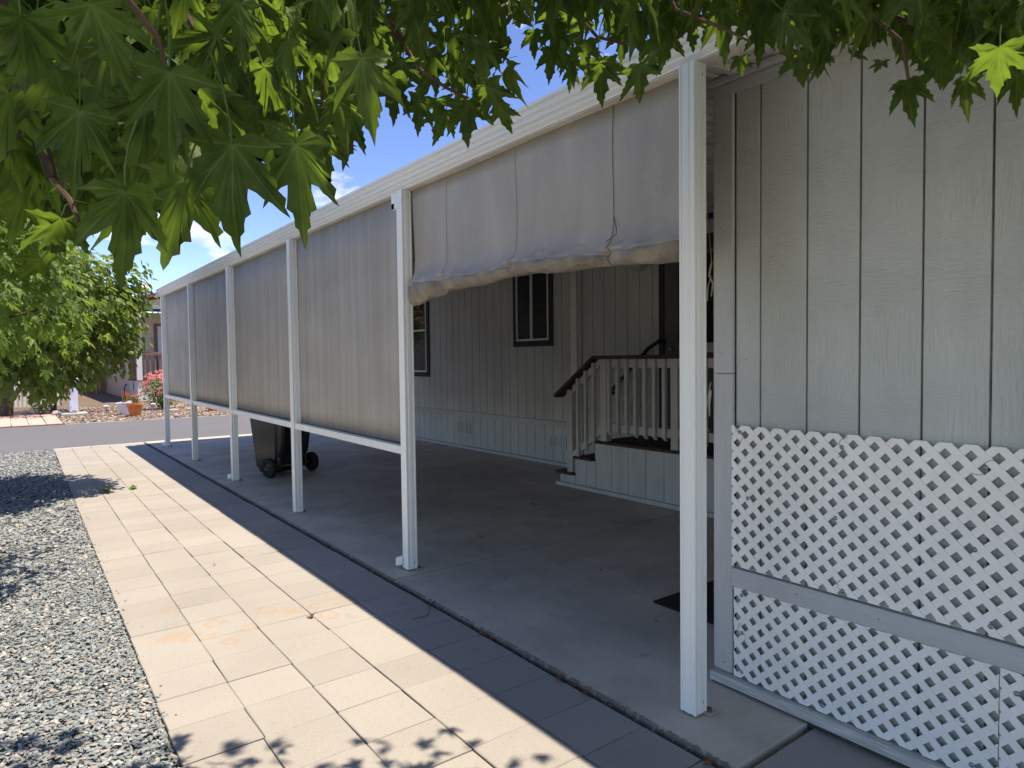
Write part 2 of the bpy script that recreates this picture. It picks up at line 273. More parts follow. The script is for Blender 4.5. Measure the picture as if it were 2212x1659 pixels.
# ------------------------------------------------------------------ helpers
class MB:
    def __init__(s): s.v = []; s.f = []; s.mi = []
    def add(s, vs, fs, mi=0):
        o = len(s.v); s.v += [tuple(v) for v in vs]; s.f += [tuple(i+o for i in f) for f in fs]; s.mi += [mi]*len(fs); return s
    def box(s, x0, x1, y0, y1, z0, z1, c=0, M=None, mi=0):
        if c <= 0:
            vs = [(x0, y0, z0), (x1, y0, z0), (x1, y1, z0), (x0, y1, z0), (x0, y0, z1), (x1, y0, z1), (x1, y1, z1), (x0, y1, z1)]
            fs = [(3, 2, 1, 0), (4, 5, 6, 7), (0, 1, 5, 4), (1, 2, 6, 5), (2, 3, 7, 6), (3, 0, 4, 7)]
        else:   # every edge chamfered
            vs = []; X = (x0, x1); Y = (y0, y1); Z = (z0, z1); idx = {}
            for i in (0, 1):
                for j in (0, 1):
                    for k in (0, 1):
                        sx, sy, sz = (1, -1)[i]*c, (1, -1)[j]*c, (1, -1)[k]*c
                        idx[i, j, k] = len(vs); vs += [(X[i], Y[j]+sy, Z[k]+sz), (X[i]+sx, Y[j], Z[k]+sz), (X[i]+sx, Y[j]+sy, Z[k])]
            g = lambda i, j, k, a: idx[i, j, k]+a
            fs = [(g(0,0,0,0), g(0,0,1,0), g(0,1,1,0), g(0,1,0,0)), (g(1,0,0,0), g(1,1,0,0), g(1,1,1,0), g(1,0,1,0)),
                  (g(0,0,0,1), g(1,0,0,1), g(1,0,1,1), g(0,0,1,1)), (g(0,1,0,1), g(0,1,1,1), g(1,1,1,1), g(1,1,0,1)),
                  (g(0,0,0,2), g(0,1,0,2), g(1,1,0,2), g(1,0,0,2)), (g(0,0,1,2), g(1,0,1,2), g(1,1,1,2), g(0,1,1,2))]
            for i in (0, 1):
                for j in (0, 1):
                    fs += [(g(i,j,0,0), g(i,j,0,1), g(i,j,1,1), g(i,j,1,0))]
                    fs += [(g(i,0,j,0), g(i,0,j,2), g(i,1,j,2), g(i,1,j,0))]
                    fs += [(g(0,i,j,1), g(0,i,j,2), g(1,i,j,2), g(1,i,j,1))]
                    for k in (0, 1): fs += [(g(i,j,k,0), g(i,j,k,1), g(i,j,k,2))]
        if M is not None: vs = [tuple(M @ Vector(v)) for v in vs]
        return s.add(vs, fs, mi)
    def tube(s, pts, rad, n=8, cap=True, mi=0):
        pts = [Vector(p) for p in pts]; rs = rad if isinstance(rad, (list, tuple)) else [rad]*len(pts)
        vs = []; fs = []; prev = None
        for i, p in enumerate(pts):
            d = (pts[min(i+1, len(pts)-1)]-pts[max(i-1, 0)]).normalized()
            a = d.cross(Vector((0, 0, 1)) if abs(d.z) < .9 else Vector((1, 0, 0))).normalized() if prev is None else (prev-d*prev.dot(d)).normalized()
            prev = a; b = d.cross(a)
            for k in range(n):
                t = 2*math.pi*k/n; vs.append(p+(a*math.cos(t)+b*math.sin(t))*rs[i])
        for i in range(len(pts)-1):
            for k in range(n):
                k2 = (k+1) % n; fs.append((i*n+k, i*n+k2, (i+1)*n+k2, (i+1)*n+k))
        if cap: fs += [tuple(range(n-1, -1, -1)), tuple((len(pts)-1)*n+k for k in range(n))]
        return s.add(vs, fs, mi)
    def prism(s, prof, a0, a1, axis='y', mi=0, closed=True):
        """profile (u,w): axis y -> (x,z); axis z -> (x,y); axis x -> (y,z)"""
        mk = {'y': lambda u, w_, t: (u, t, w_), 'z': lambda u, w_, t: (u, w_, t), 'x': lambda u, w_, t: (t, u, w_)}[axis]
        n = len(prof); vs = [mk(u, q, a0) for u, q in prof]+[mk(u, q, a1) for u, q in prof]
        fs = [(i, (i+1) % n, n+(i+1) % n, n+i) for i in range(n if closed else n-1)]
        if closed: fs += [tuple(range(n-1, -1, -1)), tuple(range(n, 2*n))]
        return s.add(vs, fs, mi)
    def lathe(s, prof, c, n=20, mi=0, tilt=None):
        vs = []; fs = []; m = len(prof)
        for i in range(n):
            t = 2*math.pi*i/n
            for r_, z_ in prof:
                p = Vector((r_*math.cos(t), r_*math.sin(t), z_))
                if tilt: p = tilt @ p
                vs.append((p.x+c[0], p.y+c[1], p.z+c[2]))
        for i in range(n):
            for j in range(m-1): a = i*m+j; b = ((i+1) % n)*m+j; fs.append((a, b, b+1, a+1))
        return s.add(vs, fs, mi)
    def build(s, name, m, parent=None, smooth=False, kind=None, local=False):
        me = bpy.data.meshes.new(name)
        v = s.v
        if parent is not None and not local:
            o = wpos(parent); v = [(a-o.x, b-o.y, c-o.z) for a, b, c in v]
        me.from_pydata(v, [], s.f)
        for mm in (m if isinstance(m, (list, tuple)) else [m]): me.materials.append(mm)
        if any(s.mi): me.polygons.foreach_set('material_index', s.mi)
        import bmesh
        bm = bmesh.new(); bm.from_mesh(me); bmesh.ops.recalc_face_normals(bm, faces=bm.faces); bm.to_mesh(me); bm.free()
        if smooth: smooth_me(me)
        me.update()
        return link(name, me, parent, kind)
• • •
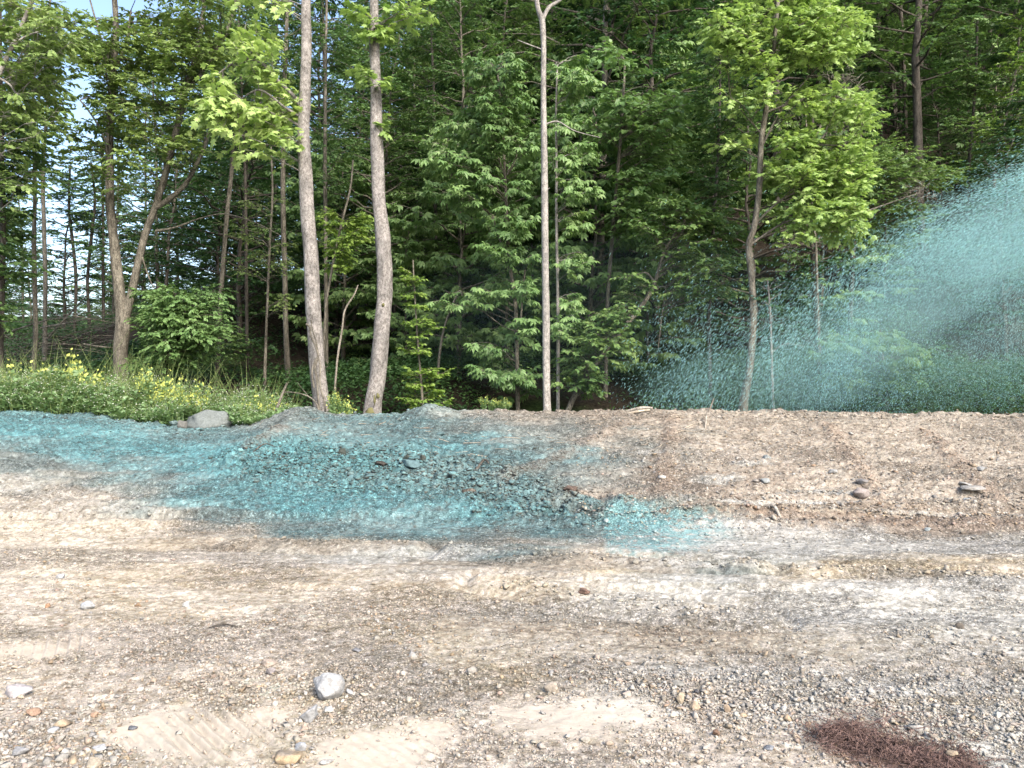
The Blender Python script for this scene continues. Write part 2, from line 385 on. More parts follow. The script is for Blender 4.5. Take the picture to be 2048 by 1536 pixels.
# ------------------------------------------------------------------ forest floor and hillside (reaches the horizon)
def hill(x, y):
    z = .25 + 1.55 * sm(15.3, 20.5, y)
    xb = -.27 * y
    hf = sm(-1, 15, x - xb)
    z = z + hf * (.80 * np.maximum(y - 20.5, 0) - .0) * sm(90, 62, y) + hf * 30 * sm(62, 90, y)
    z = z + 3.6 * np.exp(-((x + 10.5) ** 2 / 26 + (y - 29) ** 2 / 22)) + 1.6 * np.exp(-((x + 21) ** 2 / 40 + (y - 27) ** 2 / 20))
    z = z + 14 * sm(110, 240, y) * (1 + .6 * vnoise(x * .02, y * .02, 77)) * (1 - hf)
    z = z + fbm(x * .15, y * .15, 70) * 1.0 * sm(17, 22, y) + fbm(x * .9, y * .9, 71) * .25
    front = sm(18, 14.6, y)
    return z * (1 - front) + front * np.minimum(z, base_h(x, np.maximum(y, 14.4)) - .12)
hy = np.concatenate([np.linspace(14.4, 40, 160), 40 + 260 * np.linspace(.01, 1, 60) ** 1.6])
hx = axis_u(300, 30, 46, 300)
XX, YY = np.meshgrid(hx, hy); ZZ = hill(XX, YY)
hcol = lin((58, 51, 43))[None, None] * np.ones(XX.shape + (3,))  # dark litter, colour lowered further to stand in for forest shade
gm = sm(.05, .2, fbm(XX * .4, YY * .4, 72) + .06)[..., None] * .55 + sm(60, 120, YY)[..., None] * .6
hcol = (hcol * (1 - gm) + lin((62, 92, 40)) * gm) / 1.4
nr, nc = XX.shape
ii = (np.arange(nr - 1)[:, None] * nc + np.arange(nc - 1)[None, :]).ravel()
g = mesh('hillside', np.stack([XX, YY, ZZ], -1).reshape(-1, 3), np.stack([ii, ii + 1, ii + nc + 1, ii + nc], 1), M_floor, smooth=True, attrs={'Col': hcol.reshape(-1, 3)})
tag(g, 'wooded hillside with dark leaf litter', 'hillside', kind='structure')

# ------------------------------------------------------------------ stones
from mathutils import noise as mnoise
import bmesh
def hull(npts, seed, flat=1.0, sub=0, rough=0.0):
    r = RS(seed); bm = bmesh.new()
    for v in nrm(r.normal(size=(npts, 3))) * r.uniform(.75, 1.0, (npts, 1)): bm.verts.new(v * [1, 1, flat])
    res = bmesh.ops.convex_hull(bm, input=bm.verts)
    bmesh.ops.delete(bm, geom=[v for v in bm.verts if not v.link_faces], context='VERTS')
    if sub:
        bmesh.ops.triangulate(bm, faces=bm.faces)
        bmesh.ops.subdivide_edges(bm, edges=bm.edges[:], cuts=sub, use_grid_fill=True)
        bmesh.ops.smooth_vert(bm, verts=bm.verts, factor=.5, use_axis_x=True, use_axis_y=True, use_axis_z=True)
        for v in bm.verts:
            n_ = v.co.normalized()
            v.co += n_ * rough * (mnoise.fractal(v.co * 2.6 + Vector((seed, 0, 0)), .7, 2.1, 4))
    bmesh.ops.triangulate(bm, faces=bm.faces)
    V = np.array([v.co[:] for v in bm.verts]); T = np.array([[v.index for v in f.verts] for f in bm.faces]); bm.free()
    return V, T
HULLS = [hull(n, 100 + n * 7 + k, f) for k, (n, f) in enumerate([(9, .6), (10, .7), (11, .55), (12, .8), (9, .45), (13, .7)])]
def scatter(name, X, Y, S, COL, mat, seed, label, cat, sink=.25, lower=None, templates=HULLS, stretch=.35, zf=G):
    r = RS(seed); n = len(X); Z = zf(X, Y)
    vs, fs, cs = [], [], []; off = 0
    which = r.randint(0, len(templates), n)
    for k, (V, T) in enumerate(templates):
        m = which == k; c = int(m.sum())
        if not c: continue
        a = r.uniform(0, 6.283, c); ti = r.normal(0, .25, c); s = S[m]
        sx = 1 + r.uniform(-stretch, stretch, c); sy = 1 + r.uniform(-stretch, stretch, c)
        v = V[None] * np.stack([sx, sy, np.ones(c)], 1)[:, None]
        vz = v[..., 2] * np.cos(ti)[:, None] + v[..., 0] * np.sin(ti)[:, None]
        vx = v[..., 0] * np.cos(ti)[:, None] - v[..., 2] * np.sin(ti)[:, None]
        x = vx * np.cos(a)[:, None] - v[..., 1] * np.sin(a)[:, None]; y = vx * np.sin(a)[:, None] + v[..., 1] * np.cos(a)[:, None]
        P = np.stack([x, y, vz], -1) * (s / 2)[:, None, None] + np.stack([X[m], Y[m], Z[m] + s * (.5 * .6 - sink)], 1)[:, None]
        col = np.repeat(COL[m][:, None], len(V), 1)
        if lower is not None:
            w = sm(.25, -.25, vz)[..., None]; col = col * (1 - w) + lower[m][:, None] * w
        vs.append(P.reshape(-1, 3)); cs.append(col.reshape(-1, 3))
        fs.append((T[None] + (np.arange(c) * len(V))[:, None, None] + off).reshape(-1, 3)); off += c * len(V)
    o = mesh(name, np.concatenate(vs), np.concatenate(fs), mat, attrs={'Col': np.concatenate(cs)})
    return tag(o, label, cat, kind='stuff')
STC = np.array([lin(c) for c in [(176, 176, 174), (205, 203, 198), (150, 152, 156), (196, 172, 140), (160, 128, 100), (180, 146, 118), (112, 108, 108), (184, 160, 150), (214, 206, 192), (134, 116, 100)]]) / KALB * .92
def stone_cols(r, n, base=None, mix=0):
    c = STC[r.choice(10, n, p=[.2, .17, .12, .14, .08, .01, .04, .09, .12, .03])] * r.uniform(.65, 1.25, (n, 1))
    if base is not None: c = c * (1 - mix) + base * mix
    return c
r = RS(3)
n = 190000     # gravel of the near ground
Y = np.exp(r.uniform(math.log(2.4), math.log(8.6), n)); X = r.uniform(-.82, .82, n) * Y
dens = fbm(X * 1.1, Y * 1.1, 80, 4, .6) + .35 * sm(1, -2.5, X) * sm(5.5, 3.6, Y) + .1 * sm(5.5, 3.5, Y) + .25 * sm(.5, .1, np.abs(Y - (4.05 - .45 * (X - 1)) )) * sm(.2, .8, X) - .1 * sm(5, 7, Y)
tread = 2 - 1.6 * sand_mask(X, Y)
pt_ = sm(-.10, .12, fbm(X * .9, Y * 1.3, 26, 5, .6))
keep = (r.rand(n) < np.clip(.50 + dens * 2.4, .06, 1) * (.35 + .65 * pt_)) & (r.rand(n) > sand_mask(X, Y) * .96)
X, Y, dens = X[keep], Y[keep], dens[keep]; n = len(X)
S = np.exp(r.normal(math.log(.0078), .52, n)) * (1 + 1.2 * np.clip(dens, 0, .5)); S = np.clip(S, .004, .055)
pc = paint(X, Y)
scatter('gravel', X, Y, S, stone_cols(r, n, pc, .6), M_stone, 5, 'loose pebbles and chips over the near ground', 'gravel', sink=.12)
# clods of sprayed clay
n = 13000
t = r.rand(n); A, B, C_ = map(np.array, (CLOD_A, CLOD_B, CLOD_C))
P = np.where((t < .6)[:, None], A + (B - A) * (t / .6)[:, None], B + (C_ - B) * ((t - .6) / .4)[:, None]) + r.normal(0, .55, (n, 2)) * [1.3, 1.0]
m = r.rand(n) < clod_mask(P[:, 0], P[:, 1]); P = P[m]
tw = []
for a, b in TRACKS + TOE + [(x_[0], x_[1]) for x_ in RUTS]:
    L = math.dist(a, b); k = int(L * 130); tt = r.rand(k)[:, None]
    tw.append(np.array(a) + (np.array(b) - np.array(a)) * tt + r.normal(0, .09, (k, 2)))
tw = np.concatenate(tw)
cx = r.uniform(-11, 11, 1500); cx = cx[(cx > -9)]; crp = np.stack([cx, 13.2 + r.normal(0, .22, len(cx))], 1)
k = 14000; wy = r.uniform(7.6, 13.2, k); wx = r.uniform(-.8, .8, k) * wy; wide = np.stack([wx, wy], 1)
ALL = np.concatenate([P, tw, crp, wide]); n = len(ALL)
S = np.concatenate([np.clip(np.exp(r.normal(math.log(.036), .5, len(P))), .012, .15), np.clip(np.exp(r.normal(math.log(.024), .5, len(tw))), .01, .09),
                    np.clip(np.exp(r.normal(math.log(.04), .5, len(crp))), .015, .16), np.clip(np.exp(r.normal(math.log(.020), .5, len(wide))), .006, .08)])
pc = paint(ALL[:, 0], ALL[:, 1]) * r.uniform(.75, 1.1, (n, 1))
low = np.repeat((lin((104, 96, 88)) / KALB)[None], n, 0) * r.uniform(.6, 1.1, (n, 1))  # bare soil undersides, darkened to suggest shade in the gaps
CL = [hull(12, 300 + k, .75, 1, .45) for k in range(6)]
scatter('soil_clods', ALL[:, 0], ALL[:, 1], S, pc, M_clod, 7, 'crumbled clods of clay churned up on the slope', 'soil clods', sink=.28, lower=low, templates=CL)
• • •
◆ **EXERCISE DETAILS**:
Find the word "Write" in the records and pull out each line that has it.

◆ **OUTPUT**:
Write part 2 of the bpy script that recreates this picture. It picks up at line 273. More parts follow. The script is for Blender 4.5. Measure the picture as if it were 2212x1659 pixels.
The Blender Python script for this scene continues. Write part 2, from line 385 on. More parts follow. The script is for Blender 4.5. Take the picture to be 2048 by 1536 pixels.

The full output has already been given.